→ **Work required**
Only the lines from the start of the data below through the line that contains "scn.camera = cam" are to be copied, exactly and without pictures.

→ **Data shown**

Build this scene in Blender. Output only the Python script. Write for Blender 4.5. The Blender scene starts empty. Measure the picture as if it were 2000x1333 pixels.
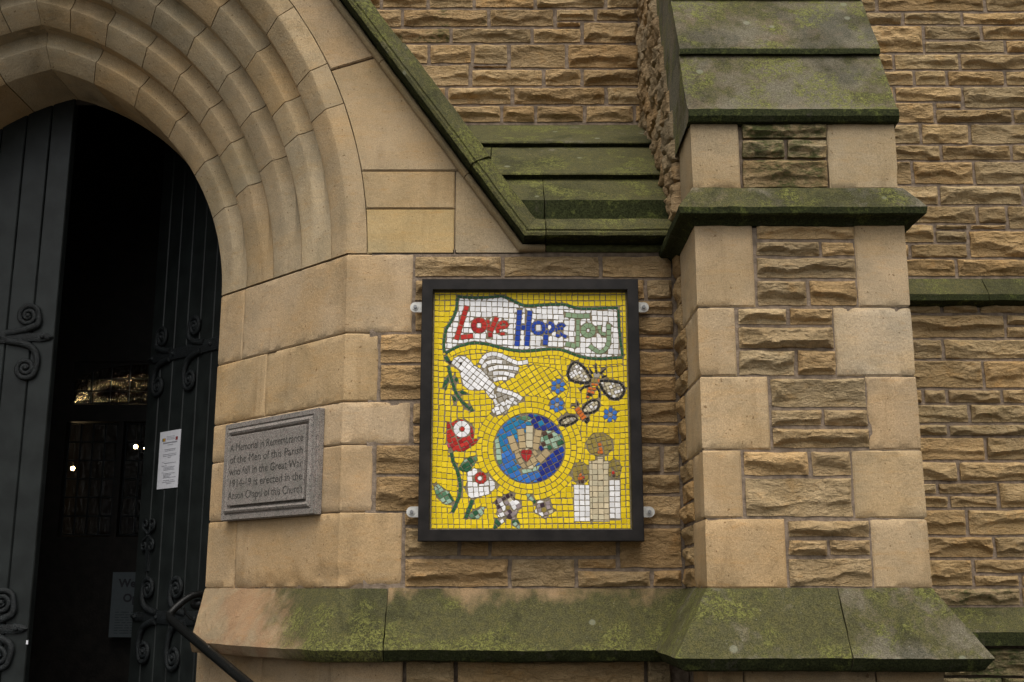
import bpy, bmesh, math, random
import numpy as np
from mathutils import Vector, Matrix

R = math.radians
rng = random.Random(7)
scn = bpy.context.scene
COL = scn.collection

# ------------------------------------------------------------------ camera
FPX, PITCH, CAM = 2220.0, R(12.3), np.array([0.0, -4.44, 1.65])
cd = bpy.data.cameras.new('camera'); cam = bpy.data.objects.new('camera', cd); COL.objects.link(cam)
cam.location = CAM; cam.rotation_euler = (R(90) + PITCH, 0, 0)
cd.sensor_width = 36; cd.lens = FPX / 2000 * 36; cd.clip_start = 0.05; cd.clip_end = 400
scn.camera = cam

# ------------------------------------------------------------------ light
SUN_EL, SUN_AZ = R(62), R(-12)          # overcast: one very soft sun high in front of the wall
w = bpy.data.worlds.new('World'); scn.world = w; w.use_nodes = True
wn = w.node_tree.nodes; wl = w.node_tree.links
sky = wn.new('ShaderNodeTexSky'); sky.sky_type = 'NISHITA'; sky.sun_disc = False
sky.sun_elevation = SUN_EL; sky.sun_rotation = math.pi + SUN_AZ; sky.dust_density = 4; sky.air_density = 1.5
hs = wn.new('ShaderNodeHueSaturation'); hs.inputs['Saturation'].default_value = 0.22
wl.new(sky.outputs[0], hs.inputs['Color']); wl.new(hs.outputs[0], wn['Background'].inputs['Color'])
wn['Background'].inputs['Strength'].default_value = 0.075
sd = bpy.data.lights.new('sun', 'SUN'); sun = bpy.data.objects.new('sun', sd); COL.objects.link(sun)
sd.energy = 1.0; sd.angle = R(50); sd.color = (1.0, 0.93, 0.82)
dirv = Vector((math.sin(SUN_AZ) * math.cos(SUN_EL), -math.cos(SUN_AZ) * math.cos(SUN_EL), math.sin(SUN_EL)))
sun.rotation_euler = dirv.to_track_quat('Z', 'Y').to_euler(); sun.location = dirv * 30
scn.view_settings.view_transform = 'Standard'; scn.view_settings.look = 'None'
scn.view_settings.gamma = 1; scn.view_settings.use_curve_mapping = False
scn.view_settings.exposure = 1.28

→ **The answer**
Build this scene in Blender. Output only the Python script. Write for Blender 4.5. The Blender scene starts empty. Measure the picture as if it were 2000x1333 pixels.
import bpy, bmesh, math, random
import numpy as np
from mathutils import Vector, Matrix

R = math.radians
rng = random.Random(7)
scn = bpy.context.scene
COL = scn.collection

# ------------------------------------------------------------------ camera
FPX, PITCH, CAM = 2220.0, R(12.3), np.array([0.0, -4.44, 1.65])
cd = bpy.data.cameras.new('camera'); cam = bpy.data.objects.new('camera', cd); COL.objects.link(cam)
cam.location = CAM; cam.rotation_euler = (R(90) + PITCH, 0, 0)
cd.sensor_width = 36; cd.lens = FPX / 2000 * 36; cd.clip_start = 0.05; cd.clip_end = 400
scn.camera = cam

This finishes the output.